» **DATA BLOCK**
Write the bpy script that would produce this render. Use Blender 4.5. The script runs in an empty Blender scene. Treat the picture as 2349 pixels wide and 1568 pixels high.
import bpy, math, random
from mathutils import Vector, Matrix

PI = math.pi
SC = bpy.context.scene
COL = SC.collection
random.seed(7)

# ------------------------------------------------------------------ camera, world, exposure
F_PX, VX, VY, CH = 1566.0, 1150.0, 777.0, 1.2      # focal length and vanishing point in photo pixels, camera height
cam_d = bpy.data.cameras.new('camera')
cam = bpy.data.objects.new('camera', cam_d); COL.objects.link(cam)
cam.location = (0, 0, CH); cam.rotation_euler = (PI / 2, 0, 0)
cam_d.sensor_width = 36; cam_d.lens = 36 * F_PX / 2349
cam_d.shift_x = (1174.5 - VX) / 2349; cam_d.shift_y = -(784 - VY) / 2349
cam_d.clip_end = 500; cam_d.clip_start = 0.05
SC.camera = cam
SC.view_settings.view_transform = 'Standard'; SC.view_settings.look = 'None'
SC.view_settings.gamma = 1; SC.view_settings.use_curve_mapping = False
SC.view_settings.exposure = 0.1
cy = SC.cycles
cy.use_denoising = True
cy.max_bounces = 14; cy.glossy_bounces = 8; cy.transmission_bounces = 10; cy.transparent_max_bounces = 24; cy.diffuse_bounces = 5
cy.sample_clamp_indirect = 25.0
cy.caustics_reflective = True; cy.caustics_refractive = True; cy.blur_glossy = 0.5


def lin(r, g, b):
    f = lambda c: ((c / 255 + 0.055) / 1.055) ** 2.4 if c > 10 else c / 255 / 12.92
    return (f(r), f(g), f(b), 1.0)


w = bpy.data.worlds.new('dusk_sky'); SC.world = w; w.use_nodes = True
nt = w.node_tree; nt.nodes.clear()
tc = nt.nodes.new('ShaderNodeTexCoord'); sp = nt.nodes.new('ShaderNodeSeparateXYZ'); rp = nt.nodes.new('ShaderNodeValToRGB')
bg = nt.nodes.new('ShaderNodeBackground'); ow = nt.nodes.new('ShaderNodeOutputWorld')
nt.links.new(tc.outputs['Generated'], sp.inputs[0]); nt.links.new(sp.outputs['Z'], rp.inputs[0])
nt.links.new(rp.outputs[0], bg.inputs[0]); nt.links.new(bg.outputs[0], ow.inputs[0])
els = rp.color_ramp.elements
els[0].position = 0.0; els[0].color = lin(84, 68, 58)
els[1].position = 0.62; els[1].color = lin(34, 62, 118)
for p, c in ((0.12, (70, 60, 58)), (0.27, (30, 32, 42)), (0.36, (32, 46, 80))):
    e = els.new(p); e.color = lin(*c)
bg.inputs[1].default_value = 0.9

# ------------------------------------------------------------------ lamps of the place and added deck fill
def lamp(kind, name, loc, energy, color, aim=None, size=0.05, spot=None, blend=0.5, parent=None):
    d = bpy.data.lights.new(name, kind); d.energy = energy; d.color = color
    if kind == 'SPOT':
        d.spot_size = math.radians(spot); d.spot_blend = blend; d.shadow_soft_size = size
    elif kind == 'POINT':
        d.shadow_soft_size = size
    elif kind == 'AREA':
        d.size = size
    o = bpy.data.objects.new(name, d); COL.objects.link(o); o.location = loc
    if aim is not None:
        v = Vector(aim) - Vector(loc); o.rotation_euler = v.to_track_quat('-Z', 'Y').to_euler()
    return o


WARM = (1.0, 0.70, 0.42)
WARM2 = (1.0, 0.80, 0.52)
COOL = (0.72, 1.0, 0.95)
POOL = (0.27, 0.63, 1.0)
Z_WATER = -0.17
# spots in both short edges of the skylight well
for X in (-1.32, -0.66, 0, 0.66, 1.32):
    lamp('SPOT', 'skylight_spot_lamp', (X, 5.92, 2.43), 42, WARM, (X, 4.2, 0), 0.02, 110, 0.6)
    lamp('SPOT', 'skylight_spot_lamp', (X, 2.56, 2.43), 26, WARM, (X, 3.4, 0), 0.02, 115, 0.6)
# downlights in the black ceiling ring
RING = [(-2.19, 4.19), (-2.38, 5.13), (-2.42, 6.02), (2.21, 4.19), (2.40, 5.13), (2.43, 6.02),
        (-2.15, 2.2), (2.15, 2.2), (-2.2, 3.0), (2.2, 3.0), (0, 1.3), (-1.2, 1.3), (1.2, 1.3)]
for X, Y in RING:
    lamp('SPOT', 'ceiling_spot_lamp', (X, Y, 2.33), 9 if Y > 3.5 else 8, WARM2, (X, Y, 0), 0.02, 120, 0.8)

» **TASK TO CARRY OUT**
Can you write out the lines above, from the first one through the one containing "return (f(r), f(g), f(b), 1.0)", exactly as they appear and nothing more?

» **THE RESPONSE**
Write the bpy script that would produce this render. Use Blender 4.5. The script runs in an empty Blender scene. Treat the picture as 2349 pixels wide and 1568 pixels high.
import bpy, math, random
from mathutils import Vector, Matrix

PI = math.pi
SC = bpy.context.scene
COL = SC.collection
random.seed(7)

# ------------------------------------------------------------------ camera, world, exposure
F_PX, VX, VY, CH = 1566.0, 1150.0, 777.0, 1.2      # focal length and vanishing point in photo pixels, camera height
cam_d = bpy.data.cameras.new('camera')
cam = bpy.data.objects.new('camera', cam_d); COL.objects.link(cam)
cam.location = (0, 0, CH); cam.rotation_euler = (PI / 2, 0, 0)
cam_d.sensor_width = 36; cam_d.lens = 36 * F_PX / 2349
cam_d.shift_x = (1174.5 - VX) / 2349; cam_d.shift_y = -(784 - VY) / 2349
cam_d.clip_end = 500; cam_d.clip_start = 0.05
SC.camera = cam
SC.view_settings.view_transform = 'Standard'; SC.view_settings.look = 'None'
SC.view_settings.gamma = 1; SC.view_settings.use_curve_mapping = False
SC.view_settings.exposure = 0.1
cy = SC.cycles
cy.use_denoising = True
cy.max_bounces = 14; cy.glossy_bounces = 8; cy.transmission_bounces = 10; cy.transparent_max_bounces = 24; cy.diffuse_bounces = 5
cy.sample_clamp_indirect = 25.0
cy.caustics_reflective = True; cy.caustics_refractive = True; cy.blur_glossy = 0.5


def lin(r, g, b):
    f = lambda c: ((c / 255 + 0.055) / 1.055) ** 2.4 if c > 10 else c / 255 / 12.92
    return (f(r), f(g), f(b), 1.0)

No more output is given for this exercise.